— start —
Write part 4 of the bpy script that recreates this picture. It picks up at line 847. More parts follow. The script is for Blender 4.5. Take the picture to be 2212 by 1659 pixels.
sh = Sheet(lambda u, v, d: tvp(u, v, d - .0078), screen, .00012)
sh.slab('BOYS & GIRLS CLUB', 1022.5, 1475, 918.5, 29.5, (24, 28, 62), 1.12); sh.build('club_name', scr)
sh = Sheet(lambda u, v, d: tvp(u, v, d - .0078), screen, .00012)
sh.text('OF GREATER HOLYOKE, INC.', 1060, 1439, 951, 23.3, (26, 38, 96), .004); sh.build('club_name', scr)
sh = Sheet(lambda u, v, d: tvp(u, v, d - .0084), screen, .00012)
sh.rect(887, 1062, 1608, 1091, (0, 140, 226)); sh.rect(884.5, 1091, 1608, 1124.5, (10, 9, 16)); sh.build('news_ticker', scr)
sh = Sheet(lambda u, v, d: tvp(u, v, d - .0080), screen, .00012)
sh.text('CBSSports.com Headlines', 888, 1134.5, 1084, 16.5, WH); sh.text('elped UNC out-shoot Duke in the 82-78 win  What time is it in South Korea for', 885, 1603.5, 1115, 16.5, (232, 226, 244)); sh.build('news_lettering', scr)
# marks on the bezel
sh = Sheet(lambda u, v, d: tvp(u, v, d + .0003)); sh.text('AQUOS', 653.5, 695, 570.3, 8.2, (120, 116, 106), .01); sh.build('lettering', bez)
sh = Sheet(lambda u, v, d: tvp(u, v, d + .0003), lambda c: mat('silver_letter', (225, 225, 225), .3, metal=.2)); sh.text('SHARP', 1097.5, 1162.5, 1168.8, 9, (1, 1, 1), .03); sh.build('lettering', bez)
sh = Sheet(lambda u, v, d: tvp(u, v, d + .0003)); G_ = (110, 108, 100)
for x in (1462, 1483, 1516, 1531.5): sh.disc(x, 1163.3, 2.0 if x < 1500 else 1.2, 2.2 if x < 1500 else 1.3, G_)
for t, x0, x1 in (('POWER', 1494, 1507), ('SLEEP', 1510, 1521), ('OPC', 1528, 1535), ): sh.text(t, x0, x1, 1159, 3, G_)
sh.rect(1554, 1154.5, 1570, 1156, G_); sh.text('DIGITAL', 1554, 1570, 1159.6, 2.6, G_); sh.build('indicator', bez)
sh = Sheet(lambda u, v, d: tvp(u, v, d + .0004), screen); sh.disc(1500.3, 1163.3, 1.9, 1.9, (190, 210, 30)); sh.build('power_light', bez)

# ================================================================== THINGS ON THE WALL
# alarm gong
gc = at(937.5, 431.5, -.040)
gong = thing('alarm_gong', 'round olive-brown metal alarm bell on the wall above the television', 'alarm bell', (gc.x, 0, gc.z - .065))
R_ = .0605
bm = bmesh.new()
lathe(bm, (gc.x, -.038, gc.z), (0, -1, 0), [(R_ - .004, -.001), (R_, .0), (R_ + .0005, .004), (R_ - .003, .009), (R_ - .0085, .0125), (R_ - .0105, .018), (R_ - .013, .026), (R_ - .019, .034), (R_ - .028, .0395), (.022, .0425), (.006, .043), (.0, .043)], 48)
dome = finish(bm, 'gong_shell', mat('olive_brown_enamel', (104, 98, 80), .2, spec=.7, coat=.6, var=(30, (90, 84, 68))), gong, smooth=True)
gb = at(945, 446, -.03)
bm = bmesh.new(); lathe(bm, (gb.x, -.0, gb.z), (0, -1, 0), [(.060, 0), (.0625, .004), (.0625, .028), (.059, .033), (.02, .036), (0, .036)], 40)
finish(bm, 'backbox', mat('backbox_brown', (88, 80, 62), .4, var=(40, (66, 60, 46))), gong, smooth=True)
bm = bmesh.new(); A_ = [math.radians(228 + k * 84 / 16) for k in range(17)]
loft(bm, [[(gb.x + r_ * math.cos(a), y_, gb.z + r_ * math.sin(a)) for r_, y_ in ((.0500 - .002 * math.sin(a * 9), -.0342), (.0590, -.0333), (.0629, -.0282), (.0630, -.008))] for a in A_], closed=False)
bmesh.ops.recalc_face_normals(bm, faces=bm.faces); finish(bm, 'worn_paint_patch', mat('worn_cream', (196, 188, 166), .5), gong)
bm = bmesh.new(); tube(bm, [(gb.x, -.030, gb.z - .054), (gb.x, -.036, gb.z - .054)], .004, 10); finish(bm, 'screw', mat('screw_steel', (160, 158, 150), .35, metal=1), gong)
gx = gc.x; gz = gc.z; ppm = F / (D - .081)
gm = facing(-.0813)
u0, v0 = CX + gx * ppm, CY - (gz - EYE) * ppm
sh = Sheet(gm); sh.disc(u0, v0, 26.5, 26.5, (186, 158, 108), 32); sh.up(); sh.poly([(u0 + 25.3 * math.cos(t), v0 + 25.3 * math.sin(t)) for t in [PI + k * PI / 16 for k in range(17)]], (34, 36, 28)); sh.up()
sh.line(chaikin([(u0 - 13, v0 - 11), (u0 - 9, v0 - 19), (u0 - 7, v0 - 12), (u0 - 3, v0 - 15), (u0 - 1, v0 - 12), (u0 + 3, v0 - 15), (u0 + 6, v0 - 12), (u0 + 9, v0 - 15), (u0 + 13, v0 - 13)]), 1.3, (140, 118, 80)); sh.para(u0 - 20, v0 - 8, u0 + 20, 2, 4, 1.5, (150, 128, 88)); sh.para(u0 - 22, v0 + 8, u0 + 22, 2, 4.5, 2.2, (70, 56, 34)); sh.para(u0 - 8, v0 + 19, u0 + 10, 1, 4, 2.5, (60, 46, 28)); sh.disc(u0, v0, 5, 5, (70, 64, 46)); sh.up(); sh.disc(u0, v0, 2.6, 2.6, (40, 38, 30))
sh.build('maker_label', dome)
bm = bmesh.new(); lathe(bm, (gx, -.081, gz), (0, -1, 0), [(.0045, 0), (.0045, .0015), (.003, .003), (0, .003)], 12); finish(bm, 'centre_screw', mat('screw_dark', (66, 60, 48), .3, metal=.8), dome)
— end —
■ TO BE DONE
Go through the listing above and restate it word for word.

■ RESPONSE
Write part 4 of the bpy script that recreates this picture. It picks up at line 847. More parts follow. The script is for Blender 4.5. Take the picture to be 2212 by 1659 pixels.
sh = Sheet(lambda u, v, d: tvp(u, v, d - .0078), screen, .00012)
sh.slab('BOYS & GIRLS CLUB', 1022.5, 1475, 918.5, 29.5, (24, 28, 62), 1.12); sh.build('club_name', scr)
sh = Sheet(lambda u, v, d: tvp(u, v, d - .0078), screen, .00012)
sh.text('OF GREATER HOLYOKE, INC.', 1060, 1439, 951, 23.3, (26, 38, 96), .004); sh.build('club_name', scr)
sh = Sheet(lambda u, v, d: tvp(u, v, d - .0084), screen, .00012)
sh.rect(887, 1062, 1608, 1091, (0, 140, 226)); sh.rect(884.5, 1091, 1608, 1124.5, (10, 9, 16)); sh.build('news_ticker', scr)
sh = Sheet(lambda u, v, d: tvp(u, v, d - .0080), screen, .00012)
sh.text('CBSSports.com Headlines', 888, 1134.5, 1084, 16.5, WH); sh.text('elped UNC out-shoot Duke in the 82-78 win  What time is it in South Korea for', 885, 1603.5, 1115, 16.5, (232, 226, 244)); sh.build('news_lettering', scr)
# marks on the bezel
sh = Sheet(lambda u, v, d: tvp(u, v, d + .0003)); sh.text('AQUOS', 653.5, 695, 570.3, 8.2, (120, 116, 106), .01); sh.build('lettering', bez)
sh = Sheet(lambda u, v, d: tvp(u, v, d + .0003), lambda c: mat('silver_letter', (225, 225, 225), .3, metal=.2)); sh.text('SHARP', 1097.5, 1162.5, 1168.8, 9, (1, 1, 1), .03); sh.build('lettering', bez)
sh = Sheet(lambda u, v, d: tvp(u, v, d + .0003)); G_ = (110, 108, 100)
for x in (1462, 1483, 1516, 1531.5): sh.disc(x, 1163.3, 2.0 if x < 1500 else 1.2, 2.2 if x < 1500 else 1.3, G_)
for t, x0, x1 in (('POWER', 1494, 1507), ('SLEEP', 1510, 1521), ('OPC', 1528, 1535), ): sh.text(t, x0, x1, 1159, 3, G_)
sh.rect(1554, 1154.5, 1570, 1156, G_); sh.text('DIGITAL', 1554, 1570, 1159.6, 2.6, G_); sh.build('indicator', bez)
sh = Sheet(lambda u, v, d: tvp(u, v, d + .0004), screen); sh.disc(1500.3, 1163.3, 1.9, 1.9, (190, 210, 30)); sh.build('power_light', bez)

# ================================================================== THINGS ON THE WALL
# alarm gong
gc = at(937.5, 431.5, -.040)
gong = thing('alarm_gong', 'round olive-brown metal alarm bell on the wall above the television', 'alarm bell', (gc.x, 0, gc.z - .065))
R_ = .0605
bm = bmesh.new()
lathe(bm, (gc.x, -.038, gc.z), (0, -1, 0), [(R_ - .004, -.001), (R_, .0), (R_ + .0005, .004), (R_ - .003, .009), (R_ - .0085, .0125), (R_ - .0105, .018), (R_ - .013, .026), (R_ - .019, .034), (R_ - .028, .0395), (.022, .0425), (.006, .043), (.0, .043)], 48)
dome = finish(bm, 'gong_shell', mat('olive_brown_enamel', (104, 98, 80), .2, spec=.7, coat=.6, var=(30, (90, 84, 68))), gong, smooth=True)
gb = at(945, 446, -.03)
bm = bmesh.new(); lathe(bm, (gb.x, -.0, gb.z), (0, -1, 0), [(.060, 0), (.0625, .004), (.0625, .028), (.059, .033), (.02, .036), (0, .036)], 40)
finish(bm, 'backbox', mat('backbox_brown', (88, 80, 62), .4, var=(40, (66, 60, 46))), gong, smooth=True)
bm = bmesh.new(); A_ = [math.radians(228 + k * 84 / 16) for k in range(17)]
loft(bm, [[(gb.x + r_ * math.cos(a), y_, gb.z + r_ * math.sin(a)) for r_, y_ in ((.0500 - .002 * math.sin(a * 9), -.0342), (.0590, -.0333), (.0629, -.0282), (.0630, -.008))] for a in A_], closed=False)
bmesh.ops.recalc_face_normals(bm, faces=bm.faces); finish(bm, 'worn_paint_patch', mat('worn_cream', (196, 188, 166), .5), gong)
bm = bmesh.new(); tube(bm, [(gb.x, -.030, gb.z - .054), (gb.x, -.036, gb.z - .054)], .004, 10); finish(bm, 'screw', mat('screw_steel', (160, 158, 150), .35, metal=1), gong)
gx = gc.x; gz = gc.z; ppm = F / (D - .081)
gm = facing(-.0813)
u0, v0 = CX + gx * ppm, CY - (gz - EYE) * ppm
sh = Sheet(gm); sh.disc(u0, v0, 26.5, 26.5, (186, 158, 108), 32); sh.up(); sh.poly([(u0 + 25.3 * math.cos(t), v0 + 25.3 * math.sin(t)) for t in [PI + k * PI / 16 for k in range(17)]], (34, 36, 28)); sh.up()
sh.line(chaikin([(u0 - 13, v0 - 11), (u0 - 9, v0 - 19), (u0 - 7, v0 - 12), (u0 - 3, v0 - 15), (u0 - 1, v0 - 12), (u0 + 3, v0 - 15), (u0 + 6, v0 - 12), (u0 + 9, v0 - 15), (u0 + 13, v0 - 13)]), 1.3, (140, 118, 80)); sh.para(u0 - 20, v0 - 8, u0 + 20, 2, 4, 1.5, (150, 128, 88)); sh.para(u0 - 22, v0 + 8, u0 + 22, 2, 4.5, 2.2, (70, 56, 34)); sh.para(u0 - 8, v0 + 19, u0 + 10, 1, 4, 2.5, (60, 46, 28)); sh.disc(u0, v0, 5, 5, (70, 64, 46)); sh.up(); sh.disc(u0, v0, 2.6, 2.6, (40, 38, 30))
sh.build('maker_label', dome)
bm = bmesh.new(); lathe(bm, (gx, -.081, gz), (0, -1, 0), [(.0045, 0), (.0045, .0015), (.003, .003), (0, .003)], 12); finish(bm, 'centre_screw', mat('screw_dark', (66, 60, 48), .3, metal=.8), dome)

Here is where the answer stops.